St. Dumitru Stăniloae, The Experience of God, Vol. 5, pp. 62-63.
Dear Johnathon,
thank you for this article. As always, it was a great pleasure to read. And, as is regularly the case, there are many points I could respond to, which means that any reply I could give would inevitably fall short. I will limit myself for now, as we will surely, God willing, find ways to build connections in the future as we both go deeper into this topic and the elements it brings to light in our respective reflections.
First, a question: Only persons can be free. But does that really mean freedom is proper to the person? Perhaps it belongs instead to an element composing the person (real or virtual,) or to a connection between this unique element, which is found only in a person, and a single or multiple non-unique elements, which might be found, for example, more generally in hypostasis, essence, existence, or nature. Why do you say freedom is proper to the person rather than an element or subset of person which is either only present in a person or only connected to an element in a way resulting in freedom if in a person? And, for you, what makes a hypostasis a person?
Second, why is freedom a mystery that eludes positive philosophy?

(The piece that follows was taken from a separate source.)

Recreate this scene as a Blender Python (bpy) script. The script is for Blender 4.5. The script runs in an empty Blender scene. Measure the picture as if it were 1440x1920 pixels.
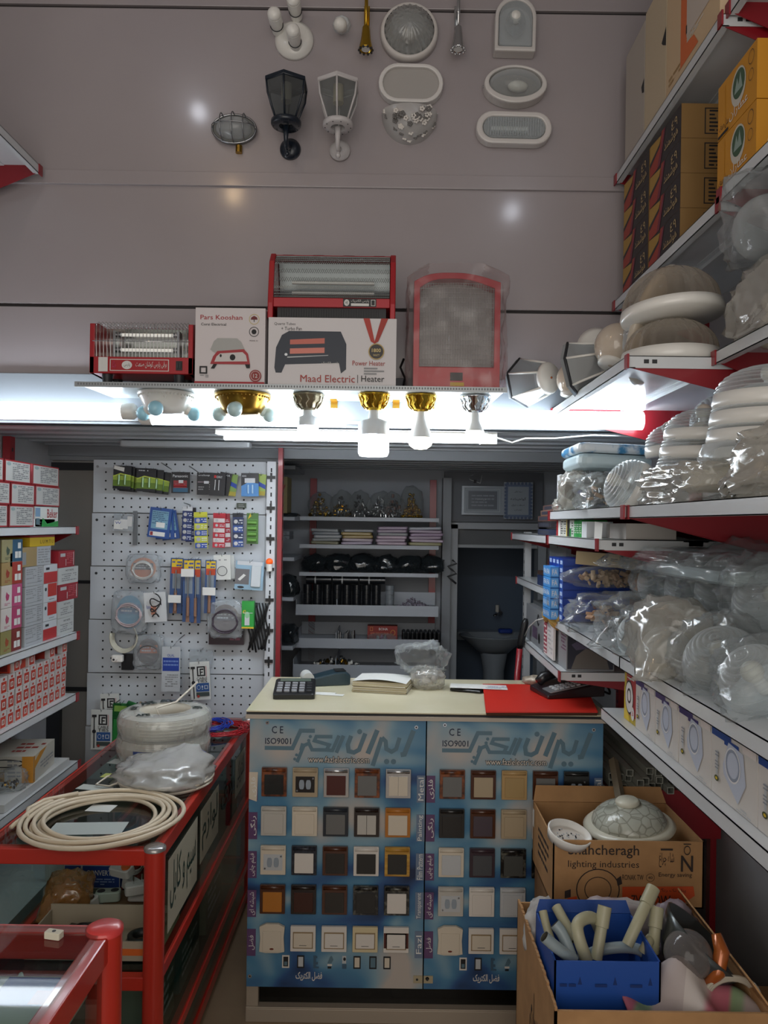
import bpy, math, random
from math import sin, cos, pi, radians, hypot
from mathutils import Vector, Matrix, noise
# ---------------------------------------------------------------- camera, world, exposure
SC = bpy.context.scene
COL = SC.collection
EYE = 1.65
F = 1440.0
U0, V0 = 730.0, 982.0
ROLL = radians(0.8)
cd = bpy.data.cameras.new('camera')
cam = bpy.data.objects.new('camera', cd)
COL.objects.link(cam)
SC.camera = cam
cd.sensor_fit = 'VERTICAL'
cd.sensor_height = 36
cd.lens = 27
cd.shift_x = -(U0 - 720) / 1920
cd.shift_y = (V0 - 960) / 1920
cd.clip_start = 0.02
cam.matrix_world = Matrix.Translation((0, 0, EYE)) @ Matrix.Rotation(radians(90), 4, 'X') @ Matrix.Rotation(ROLL, 4, 'Z')
wd = bpy.data.worlds.new('world')
SC.world = wd
wd.use_nodes = True
wd.node_tree.nodes['Background'].inputs[0].default_value = (0.95, 0.95, 1.0, 1)
wd.node_tree.nodes['Background'].inputs[1].default_value = 0.34
vs = SC.view_settings
vs.view_transform = 'Standard'
vs.look = 'None'
vs.exposure = 0.75
vs.gamma = 1
vs.use_curve_mapping = False
TUBE_E = 7.5        # emission of the tubes
BULB_E = 9.0
SPOT_E = 34.0      # bulbs hanging high behind the frame

def area_light(name, loc, rot, sx, sy, power, col):
    l = bpy.data.lights.new(name, 'AREA')
    l.shape = 'RECTANGLE'; l.size = sx; l.size_y = sy; l.energy = power; l.color = col
    o = bpy.data.objects.new(name, l)
    o.location = loc; o.rotation_euler = rot
    COL.objects.link(o)
    return o
# daylight falling in through the open shop front behind the camera
area_light('shop_front_daylight', (-.2, -.95, 1.9), (radians(90), 0, 0), 2.3, 2.4, 18.0, (1.0, .92, .80))

def at(u, v, Y):
    du, dv = u - U0, v - V0
    x = du * cos(ROLL) + dv * sin(ROLL)
    y = -du * sin(ROLL) + dv * cos(ROLL)
    return Vector((x / F * Y, Y, EYE - y / F * Y))

# ---------------------------------------------------------------- materials
def lin(h):
    h = h.lstrip('#')
    c = [int(h[i:i + 2], 16) / 255 for i in (0, 2, 4)]
    return tuple((x / 12.92 if x <= .04045 else ((x + .055) / 1.055) ** 2.4) for x in c) + (1,)
MC = {}
def mat(col, rough=.5, metal=0, coat=0, emit=0):
    """plain principled material, cached by its values"""
    k = (col, rough, metal, coat, emit)
    if k in MC: return MC[k]
    m = bpy.data.materials.new('paint_' + col.strip('#'))
    m.use_nodes = True
    b = m.node_tree.nodes['Principled BSDF']
    b.inputs['Base Color'].default_value = lin(col)
    b.inputs['Roughness'].default_value = rough
    b.inputs['Metallic'].default_value = metal
    if coat:
        b.inputs['Coat Weight'].default_value = coat
        b.inputs['Coat Roughness'].default_value = .08
    if emit:
        b.inputs['Emission Color'].default_value = lin(col)
        b.inputs['Emission Strength'].default_value = emit
    MC[k] = m
    return m

def noisy(name, c1, c2, scale=8, rough=.5, bump=0, metal=0, detail=4, stretch=(1, 1, 1), lo=.35, hi=.65, coat=0, coatr=.1):
    m = bpy.data.materials.new(name); m.use_nodes = True
    t = m.node_tree; n = t.nodes; L = t.links
    b = n['Principled BSDF']
    tc = n.new('ShaderNodeTexCoord'); mp = n.new('ShaderNodeMapping'); mp.inputs['Scale'].default_value = stretch
    nz = n.new('ShaderNodeTexNoise'); nz.inputs['Scale'].default_value = scale; nz.inputs['Detail'].default_value = detail
    cr = n.new('ShaderNodeValToRGB')
    cr.color_ramp.elements[0].position = lo; cr.color_ramp.elements[0].color = lin(c1)
    cr.color_ramp.elements[1].position = hi; cr.color_ramp.elements[1].color = lin(c2)
    L.new(tc.outputs['Object'], mp.inputs[0]); L.new(mp.outputs[0], nz.inputs[0])
    L.new(nz.outputs[0], cr.inputs[0]); L.new(cr.outputs[0], b.inputs['Base Color'])
    b.inputs['Roughness'].default_value = rough; b.inputs['Metallic'].default_value = metal
    if coat: b.inputs['Coat Weight'].default_value = coat; b.inputs['Coat Roughness'].default_value = coatr
    if bump:
        bp = n.new('ShaderNodeBump'); bp.inputs['Strength'].default_value = bump; bp.inputs['Distance'].default_value = .004
        L.new(nz.outputs[0], bp.inputs['Height']); L.new(bp.outputs[0], b.inputs['Normal'])
    return m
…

Third, I greatly enjoyed the piece about teacher/prophet, priest, and king. One might also compare these to "bringing forth/carrying to others," "offering before God," and "building/establishing." Like a person wondering into another country, telling people there about the righful law, offering with them what was bad before God and establishing His righful rule (to express it in a more OT-way.) However, I wonder: when it says that as priests we offer ourselves and nature, what nature, in addition to ourselves, is being referred to here?
There are many other points I wrote down, but the rest are things for which I am grateful to have been reminded, or entirely new insights I have learned and can now integrate into my life and thought. Thank you!